That could be a factor. However, I also believe that this is due to the fact that markets nowadays are closely connected. You have fund managers holding positions in markets ranging from US equities, to East Asian currencies, to Scandinavian bonds. Thus, once any high stress events leads a considerable number of these "super macro" players you get either mass selling/buying of securities leading to increased correlation. Thats one hypothesis anyways.
I am 100% automated.. high frequency, never hold overnight positions.. I look for 'synthetic pairs' or baskets of securities that move in some relation to another basket or single security. The average profit per trade is extremely small but makes up for it by being high volume.
Interesting Steven, so you took pair trading another step by creating synthetic pairs? Were they selected due to fundamental relationships such as being the same sector etc?
Essentially, yeah, I found it pretty hard to find single pairs.. easier for etfs/indicies, but still not exact. Many times they are in the same sector but it's not necessary.. it's a pretty painstaking process to find them: collection of high frequency data, testing for lead-lag relationships.. making sure they are relatively stable over time.

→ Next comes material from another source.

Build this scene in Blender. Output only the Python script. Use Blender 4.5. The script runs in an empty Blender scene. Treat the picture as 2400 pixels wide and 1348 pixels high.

Yea. I dont think its really possible to automatically trade obvious pairs any longer which everyone and their sister is following. I will soon do some research on potential "pair trading" situation in FX during high stress events.
Interesting discussion. Diversification is great but like some of you stated, when a high level sigma event occurs correlation is frequently absolute value 1.
Make sure you've read When Genius Failed. He writes quite a lot about how all the world markets became correlated in 1998.
Yes I have read it. But it really can't be missed. The terror attacks in London being a prime example when nearly every currency pair was affected by the event.
How exactly were exchange rates affected? Is it a zero-sum game where some were up and some down, all down?
It differed. For example naturally the GBP tanked however the CHF showed strength. This is usually expected because Switzerland is known to be a neutral country and a "safe haven" for capital in times of crisis.